Part of me wishes to write in list form today, so....

Things that happened since my previous post:

--Jason and I celebrated our one year anniversary on March 9th. Being with him is one of the happiest points in my life thus far (and that's saying a lot, because I've had quite the joyous existence). We went out to a lovely little dinner at a favorite restaurant of mine called Luciano's, wherein we dined on delicious home-made Italian cuisine.

--Jason and I went to a bed and breakfast called Smithfield Farms for a belated anniversary trip on March 12th-13th. This B&B has been in the owner Ruth's family since 1816, when it was built by her great-great grandfather (well, not by him, but by slaves). The rooms are large, tall, wooden squares, full of comfy old furniture, plush carpets, and fireplaces. The floors creak just slightly in some spots, which reminded me of my grandparents' house in Uniontown. It was so nice to relax out in the peaceful, quiet countryside. I can't wait to live there again...someday.

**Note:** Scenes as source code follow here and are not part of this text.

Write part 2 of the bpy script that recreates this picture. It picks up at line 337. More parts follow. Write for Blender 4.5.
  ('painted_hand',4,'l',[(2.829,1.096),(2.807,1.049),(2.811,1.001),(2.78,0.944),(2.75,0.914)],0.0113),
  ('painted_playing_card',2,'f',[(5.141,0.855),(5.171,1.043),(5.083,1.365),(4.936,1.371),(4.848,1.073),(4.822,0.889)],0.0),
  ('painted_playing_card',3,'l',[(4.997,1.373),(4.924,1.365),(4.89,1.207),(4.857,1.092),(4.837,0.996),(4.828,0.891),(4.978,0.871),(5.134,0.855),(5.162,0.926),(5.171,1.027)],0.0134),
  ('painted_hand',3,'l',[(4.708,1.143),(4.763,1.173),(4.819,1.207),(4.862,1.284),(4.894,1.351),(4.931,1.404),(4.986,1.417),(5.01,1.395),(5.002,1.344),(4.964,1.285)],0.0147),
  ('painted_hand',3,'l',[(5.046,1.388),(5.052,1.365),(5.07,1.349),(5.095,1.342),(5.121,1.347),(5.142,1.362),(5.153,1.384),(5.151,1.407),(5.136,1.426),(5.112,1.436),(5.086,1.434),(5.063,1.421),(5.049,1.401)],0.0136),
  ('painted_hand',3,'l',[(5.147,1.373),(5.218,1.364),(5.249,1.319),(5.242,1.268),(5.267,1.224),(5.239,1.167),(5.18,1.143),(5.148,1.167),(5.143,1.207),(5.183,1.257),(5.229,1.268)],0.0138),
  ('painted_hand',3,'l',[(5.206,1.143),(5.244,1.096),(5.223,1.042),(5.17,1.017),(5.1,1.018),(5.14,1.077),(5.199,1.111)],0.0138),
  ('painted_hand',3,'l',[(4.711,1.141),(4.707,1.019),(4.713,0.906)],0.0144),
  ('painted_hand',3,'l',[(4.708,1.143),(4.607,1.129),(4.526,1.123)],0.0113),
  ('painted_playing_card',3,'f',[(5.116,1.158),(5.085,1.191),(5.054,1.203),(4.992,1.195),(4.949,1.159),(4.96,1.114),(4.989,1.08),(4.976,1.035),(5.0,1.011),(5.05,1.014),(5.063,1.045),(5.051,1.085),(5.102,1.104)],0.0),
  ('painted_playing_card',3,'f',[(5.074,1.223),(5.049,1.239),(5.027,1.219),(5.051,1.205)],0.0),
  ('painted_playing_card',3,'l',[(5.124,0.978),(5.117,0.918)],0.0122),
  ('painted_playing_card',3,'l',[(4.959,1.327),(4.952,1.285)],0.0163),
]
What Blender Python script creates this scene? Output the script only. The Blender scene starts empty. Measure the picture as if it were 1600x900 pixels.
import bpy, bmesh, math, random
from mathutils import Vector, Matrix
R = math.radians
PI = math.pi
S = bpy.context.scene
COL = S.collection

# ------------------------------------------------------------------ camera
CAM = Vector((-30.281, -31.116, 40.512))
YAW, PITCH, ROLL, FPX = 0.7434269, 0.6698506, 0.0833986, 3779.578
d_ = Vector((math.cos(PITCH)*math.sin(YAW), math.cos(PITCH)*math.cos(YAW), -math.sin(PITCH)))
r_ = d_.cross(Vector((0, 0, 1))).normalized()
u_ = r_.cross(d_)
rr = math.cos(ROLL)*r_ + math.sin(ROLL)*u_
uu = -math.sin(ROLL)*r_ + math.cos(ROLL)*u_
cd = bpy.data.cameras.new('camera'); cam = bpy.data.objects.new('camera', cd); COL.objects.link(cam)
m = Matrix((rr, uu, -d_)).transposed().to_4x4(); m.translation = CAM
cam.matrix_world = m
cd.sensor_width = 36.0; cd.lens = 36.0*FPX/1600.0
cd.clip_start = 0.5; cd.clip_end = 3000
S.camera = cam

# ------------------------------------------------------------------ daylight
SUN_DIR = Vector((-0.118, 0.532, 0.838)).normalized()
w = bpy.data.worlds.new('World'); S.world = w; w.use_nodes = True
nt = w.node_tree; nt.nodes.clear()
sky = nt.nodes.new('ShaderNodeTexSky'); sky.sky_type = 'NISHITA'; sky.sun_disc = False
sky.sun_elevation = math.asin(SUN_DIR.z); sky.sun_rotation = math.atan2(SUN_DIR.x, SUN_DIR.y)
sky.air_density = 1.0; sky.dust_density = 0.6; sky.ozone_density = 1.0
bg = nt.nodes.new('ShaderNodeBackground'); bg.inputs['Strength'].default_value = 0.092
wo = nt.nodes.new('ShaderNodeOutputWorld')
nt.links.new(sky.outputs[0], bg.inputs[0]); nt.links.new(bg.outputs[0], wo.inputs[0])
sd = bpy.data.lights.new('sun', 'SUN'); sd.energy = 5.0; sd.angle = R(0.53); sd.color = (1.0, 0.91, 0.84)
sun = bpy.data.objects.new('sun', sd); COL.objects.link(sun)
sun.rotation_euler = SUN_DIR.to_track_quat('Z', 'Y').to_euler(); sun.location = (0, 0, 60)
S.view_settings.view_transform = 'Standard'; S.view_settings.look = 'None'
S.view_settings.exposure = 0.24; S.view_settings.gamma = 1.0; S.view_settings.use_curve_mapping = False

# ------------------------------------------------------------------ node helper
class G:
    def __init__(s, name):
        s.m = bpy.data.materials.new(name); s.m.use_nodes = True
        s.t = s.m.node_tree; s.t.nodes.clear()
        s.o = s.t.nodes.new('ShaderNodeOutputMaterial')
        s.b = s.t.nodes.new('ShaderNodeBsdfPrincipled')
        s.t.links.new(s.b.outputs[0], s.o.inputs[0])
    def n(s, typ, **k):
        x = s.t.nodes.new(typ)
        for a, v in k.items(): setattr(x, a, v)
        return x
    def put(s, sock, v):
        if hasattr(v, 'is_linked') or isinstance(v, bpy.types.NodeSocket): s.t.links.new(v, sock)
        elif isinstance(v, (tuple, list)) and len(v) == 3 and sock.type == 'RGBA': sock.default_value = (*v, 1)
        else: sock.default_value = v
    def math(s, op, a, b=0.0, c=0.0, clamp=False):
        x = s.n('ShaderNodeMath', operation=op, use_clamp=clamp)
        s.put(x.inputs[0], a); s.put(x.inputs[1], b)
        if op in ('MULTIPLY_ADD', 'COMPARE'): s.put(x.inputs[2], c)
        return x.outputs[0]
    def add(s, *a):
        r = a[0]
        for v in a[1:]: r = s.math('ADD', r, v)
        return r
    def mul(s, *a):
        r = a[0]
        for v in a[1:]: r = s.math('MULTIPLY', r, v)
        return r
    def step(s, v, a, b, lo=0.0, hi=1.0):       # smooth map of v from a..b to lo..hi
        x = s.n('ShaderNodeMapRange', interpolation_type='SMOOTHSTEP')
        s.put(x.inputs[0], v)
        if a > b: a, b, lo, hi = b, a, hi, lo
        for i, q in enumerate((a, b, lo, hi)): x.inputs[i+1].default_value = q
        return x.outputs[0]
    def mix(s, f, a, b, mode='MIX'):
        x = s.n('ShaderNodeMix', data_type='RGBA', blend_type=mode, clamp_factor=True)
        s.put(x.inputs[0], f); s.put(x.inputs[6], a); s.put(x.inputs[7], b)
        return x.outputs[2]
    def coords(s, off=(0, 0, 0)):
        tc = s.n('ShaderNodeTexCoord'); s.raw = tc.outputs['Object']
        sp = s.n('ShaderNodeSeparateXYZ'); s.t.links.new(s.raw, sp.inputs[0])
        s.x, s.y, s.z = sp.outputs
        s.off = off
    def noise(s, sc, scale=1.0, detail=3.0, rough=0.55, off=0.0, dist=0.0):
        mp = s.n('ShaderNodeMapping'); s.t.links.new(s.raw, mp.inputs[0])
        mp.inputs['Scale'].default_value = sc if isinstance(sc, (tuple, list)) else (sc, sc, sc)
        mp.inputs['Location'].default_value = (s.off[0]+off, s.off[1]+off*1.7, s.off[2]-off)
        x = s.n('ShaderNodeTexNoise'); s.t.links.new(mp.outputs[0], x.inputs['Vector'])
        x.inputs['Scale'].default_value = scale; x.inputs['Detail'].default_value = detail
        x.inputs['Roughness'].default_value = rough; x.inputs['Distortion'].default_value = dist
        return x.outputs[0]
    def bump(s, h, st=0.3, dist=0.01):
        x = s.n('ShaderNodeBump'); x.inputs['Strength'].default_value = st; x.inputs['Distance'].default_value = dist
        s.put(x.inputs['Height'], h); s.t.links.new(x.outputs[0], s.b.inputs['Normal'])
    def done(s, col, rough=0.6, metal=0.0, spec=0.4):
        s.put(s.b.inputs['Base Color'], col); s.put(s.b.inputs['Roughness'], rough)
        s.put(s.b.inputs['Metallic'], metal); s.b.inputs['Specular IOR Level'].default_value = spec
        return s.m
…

--On Sunday the 13th, my friend Jess arrived and stayed with us for a few days. It was wonderful seeing her again! The week was filled with trips to Silver Diner for their classic milkshakes, and of course a belated birthday trip for Jess to Fuddrucker's. I find it humorous how much she adores American food. She was on her way back to England from a fast-paced journey round the world (Australia, NZ, and several places in South America). I'm quite jealous of her travels, to say the least. That's what you get when you live in a country where you have a guaranteed 4 weeks vacation every year (minimum). Jason and I will be traveling to England in September to see her and my other great friend Alison!

--I found a photography society to join in NOVA! I'm very excited about this. I will go to my first meeting, which happens to be a macro shot workshop, on the 30th. They have all sorts of activities, competitions and workshops that one can get involved in, for all skill levels. I'm making it a habit to seriously pursue my passions.

--This past weekend, Bean surprised me with a visit home! We celebrated my stepbrother's birthday at my parents' house and then came back to Jason's and my place to hang out; all of it was lovely. Bean and I had to, of course, engage in a shopping spree at Ross yesterday morning before enjoying brunch at the Amphora with our father.

--Last night, Jason and I went to see "An Ideal Husband" by Oscar Wilde, which is a very clever satire of the life of the politically inclined wealthy class of 1895. There are, however, serious undertones alluding to the effect that dishonesty can have on the individual, which were brilliantly tied in with the humor. We then enjoyed a late-night dinner at IHOP!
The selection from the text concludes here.